Patterson: One’s a lad
y and one’s a man.
Q: Do you have the telephone number of that office [the commission in Poughkeepsie]?
Patterson: I have the number at home.
Q: Would you know it here?
Patterson: No.…
Q: What’s the secretary’s name?
Patterson: Oh boy.… I see her quite often, I know her very well. I just forget the name.…
And so on. The painful session took place on March 20 and made the papers ten days later. Patterson couldn’t place the name of the commission’s lawyer, he didn’t know the most basic rules of boxing (the size of the ring, the number of rounds in a championship bout), and he generally seemed lost. The fact that he could not remember the greatest night of his life—his win over Archie Moore in Chicago, in 1956, to win the title—devastated him. “What are we talking about?” he said at one point. “I’m lost.” He allowed that when he was tired he was bad with names: “Sometimes, I can’t even remember my wife’s name, and I’ve been married thirty-two, thirty-three years.”
When the New York Post made it clear that the paper was going to publish a story about the deposition, Patterson quickly wrote a letter to Governor George Pataki resigning his post.
“It’s hard for me to think when I’m tired,” Patterson said. “Sometimes, I can’t even remember my own name.”

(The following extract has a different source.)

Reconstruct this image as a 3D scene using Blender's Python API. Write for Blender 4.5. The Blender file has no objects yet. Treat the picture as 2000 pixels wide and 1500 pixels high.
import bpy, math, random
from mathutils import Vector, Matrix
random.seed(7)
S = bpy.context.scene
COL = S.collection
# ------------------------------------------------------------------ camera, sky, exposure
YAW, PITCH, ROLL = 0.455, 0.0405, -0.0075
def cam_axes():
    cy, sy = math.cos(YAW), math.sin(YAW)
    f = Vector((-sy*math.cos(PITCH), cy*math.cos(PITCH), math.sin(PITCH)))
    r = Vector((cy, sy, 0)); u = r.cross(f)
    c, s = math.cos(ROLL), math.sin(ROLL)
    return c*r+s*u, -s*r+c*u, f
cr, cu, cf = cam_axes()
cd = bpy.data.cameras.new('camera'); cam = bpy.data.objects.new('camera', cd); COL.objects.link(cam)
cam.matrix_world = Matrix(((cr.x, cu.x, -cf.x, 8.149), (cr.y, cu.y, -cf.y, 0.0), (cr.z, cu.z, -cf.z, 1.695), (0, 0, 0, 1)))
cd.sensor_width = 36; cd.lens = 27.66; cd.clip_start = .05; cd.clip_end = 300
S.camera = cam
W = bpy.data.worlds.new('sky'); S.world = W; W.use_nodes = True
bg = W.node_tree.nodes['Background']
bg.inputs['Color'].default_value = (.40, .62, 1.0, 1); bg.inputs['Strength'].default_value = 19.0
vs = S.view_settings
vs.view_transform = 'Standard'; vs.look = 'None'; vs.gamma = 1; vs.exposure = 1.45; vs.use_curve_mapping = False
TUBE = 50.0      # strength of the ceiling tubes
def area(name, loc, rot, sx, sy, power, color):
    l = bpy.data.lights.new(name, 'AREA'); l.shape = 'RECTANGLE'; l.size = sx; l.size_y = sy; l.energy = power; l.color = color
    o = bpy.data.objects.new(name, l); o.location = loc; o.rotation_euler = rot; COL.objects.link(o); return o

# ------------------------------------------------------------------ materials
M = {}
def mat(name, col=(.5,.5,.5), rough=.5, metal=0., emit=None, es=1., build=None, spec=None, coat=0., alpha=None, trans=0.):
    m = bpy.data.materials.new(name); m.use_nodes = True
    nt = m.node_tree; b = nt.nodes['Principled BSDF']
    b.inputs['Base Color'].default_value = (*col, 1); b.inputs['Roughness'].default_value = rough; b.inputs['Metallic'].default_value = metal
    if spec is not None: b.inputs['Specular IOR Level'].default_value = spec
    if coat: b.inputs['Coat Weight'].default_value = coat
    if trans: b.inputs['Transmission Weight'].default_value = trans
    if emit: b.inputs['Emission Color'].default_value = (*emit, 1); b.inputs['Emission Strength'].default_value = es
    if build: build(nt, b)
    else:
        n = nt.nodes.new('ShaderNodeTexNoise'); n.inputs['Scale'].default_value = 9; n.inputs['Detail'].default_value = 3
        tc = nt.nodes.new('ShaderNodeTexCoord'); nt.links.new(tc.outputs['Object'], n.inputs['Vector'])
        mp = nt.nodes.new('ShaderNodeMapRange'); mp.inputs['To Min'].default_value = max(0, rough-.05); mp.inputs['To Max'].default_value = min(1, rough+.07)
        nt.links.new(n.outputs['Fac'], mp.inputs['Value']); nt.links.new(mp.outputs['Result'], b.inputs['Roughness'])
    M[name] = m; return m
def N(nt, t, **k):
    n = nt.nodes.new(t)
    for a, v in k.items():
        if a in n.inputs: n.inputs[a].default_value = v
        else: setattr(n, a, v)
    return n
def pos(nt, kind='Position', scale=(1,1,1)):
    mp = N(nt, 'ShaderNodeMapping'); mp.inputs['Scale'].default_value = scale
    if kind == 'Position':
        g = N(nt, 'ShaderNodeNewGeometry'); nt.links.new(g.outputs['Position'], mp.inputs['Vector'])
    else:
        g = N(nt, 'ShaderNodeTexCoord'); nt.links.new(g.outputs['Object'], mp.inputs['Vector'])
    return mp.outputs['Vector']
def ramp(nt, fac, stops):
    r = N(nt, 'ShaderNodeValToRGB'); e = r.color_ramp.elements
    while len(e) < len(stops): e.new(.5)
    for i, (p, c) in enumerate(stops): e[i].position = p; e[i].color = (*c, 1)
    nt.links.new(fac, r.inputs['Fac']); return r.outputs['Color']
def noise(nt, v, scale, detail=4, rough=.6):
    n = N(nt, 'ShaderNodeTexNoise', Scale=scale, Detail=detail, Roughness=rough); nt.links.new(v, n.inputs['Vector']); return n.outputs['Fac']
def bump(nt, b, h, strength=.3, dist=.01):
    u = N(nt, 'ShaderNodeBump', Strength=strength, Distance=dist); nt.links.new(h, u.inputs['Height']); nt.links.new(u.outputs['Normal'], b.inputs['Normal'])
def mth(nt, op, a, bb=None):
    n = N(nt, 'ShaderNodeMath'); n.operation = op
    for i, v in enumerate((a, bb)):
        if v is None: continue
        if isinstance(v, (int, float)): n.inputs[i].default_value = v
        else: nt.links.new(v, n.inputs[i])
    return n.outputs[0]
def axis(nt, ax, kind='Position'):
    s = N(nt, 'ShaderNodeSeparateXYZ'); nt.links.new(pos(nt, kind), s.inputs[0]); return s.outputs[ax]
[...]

ALL THE BEST HEAVYWEIGHTS DURING ALI’S TIME AND AFTER—Patterson, Liston, Joe Frazier, George Foreman, Larry Holmes, Mike Tyson, Evander Holyfield—have languished in his shadow. They have all been good fighters, even excellent ones, but they could never hope to achieve Ali’s resonance, his brilliance. “I came to love Ali,” Patterson told me. “I came to see that I was a fighter and he was history.”
Ali may turn out to have been the pinnacle of boxing and also its end. His successors came at a time when boxing itself is fading away. One by one, the most famous gyms in the country are shuting down. The Fifth Street Gym, the Gramercy Gym, Stillman’s, the Times Square Gym: all gone. Arenas like Madison Square Garden put on, at most, a few shows a year. Boxing is becoming the anachronistic entertainment of gambling towns, on a par with Wayne Newton and Siegfried and Roy. More and more women are watching and participating in sports like basketball, baseball, even hockey, but they will not watch boxing; as a result, the networks show almost no boxing at all on the Olympics broadcasts. And, not least, boxing, a sport designed to stun the brain, is finally indefensible. Boxing has come to represent an utter lack of opportunity, not opportunity itself. There is beauty in it—there is terrible beauty in battle, too, particularly for the noncombatant—but if you meet enough former boxers, if you try to decipher their punch-drunk talk, you begin to wonder. What beauty is worth this? What is worth Floyd Patterson’s confusion? What is worth Jerry Quarry left so damaged after all the pounding or Wilfred Benitez left raging at his ghosts? And these were the top fighters, the men who meted out more punishment than they got. What of the would-bes, the professional opponents with records of 47–44, their ears cauliflowered and their minds forever rattled? What of them?